Reduction in excessive service costs – something very easy to achieve in Japan – would also be a major damper on inflation.

As well, and to the extent the service sector share in total GDP was much greater than that of the manufacturing sector, a five percent improvement in service industry productivity would not only be easier to attain; it would also provide much more GDP growth than a five percent improvement in manufacturing productivity. 

Yet Japan seemed to be devoting most of its energy and hopes on improvements in manufacturing productivity – improvements which for the most part would simply add to trade frictions and ultimately harmful yen appreciation.… 

(True, in those days Japan was still caught up in the mantra that said it was a small island nation devoid of resources. Manufactures provided the exports needed to buy imports. 

(Yes, was my response. But did it need to buy trade frictions also? And was it so short of resources? It had the two of the world’s most non-importable resources – water and skilled labor. 

(All the rest it could access – probably more easily and cheaply than most because of most of its heavy industries were close to large-scale harbours.)

But in those days the concept of abstract, intangible services being just as important as, or even more important than, concrete manufactures was hard for most to grasp. 

Most seemed to regard services as some kind of free good, in the production of which efficiency was not important. 

It was similar to the thinking in the West before the development of economics as a science (though it did have a Japanese rationale: excessive use of manpower in the service industries kept unemployment at bay).

9. The Colin Clark Factor

I would often fall back on my father’s path-breaking writings of the 1940’s. 

His name was well known in Japan; almost all school textbooks in postwar years used to mention how he had developed the concept of an economy divided into three sectors – primary, secondary and tertiary. 

But he had also pointed out how not only were services (the tertiary sector) just as relevant to an economy as manufactures (the secondary sector). 

But also that in an advanced economy the share of the service sector output in total GDP would increase while the manufacturing sector share would inevitably decrease with rising incomes. 

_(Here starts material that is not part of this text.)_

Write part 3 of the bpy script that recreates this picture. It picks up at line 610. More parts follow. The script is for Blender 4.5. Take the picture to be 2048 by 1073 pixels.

Those points had some effect on the audiences. My father had a lot more prestige in Japan than I had. 

(Ironically, and as mentioned earlier, in the 1940’s my father’s works had been welcomed by Japan’s progressives since they pointed out how at the intermediate economic growth stage the share of manufacturing in GDP would increase at the expense of agriculture.

(In those days, Japan’s conservatives had seen agriculture as the source of all wealth, rather like the conservative French economic school in the 18th century. Manufacturing was a less important activity. 

(In Japan, it took until well into the 20th century for the importance of manufacturing to be realised.

(Only since the eighties has the role of services in an economy finally begun to be realised, and then reluctantly.)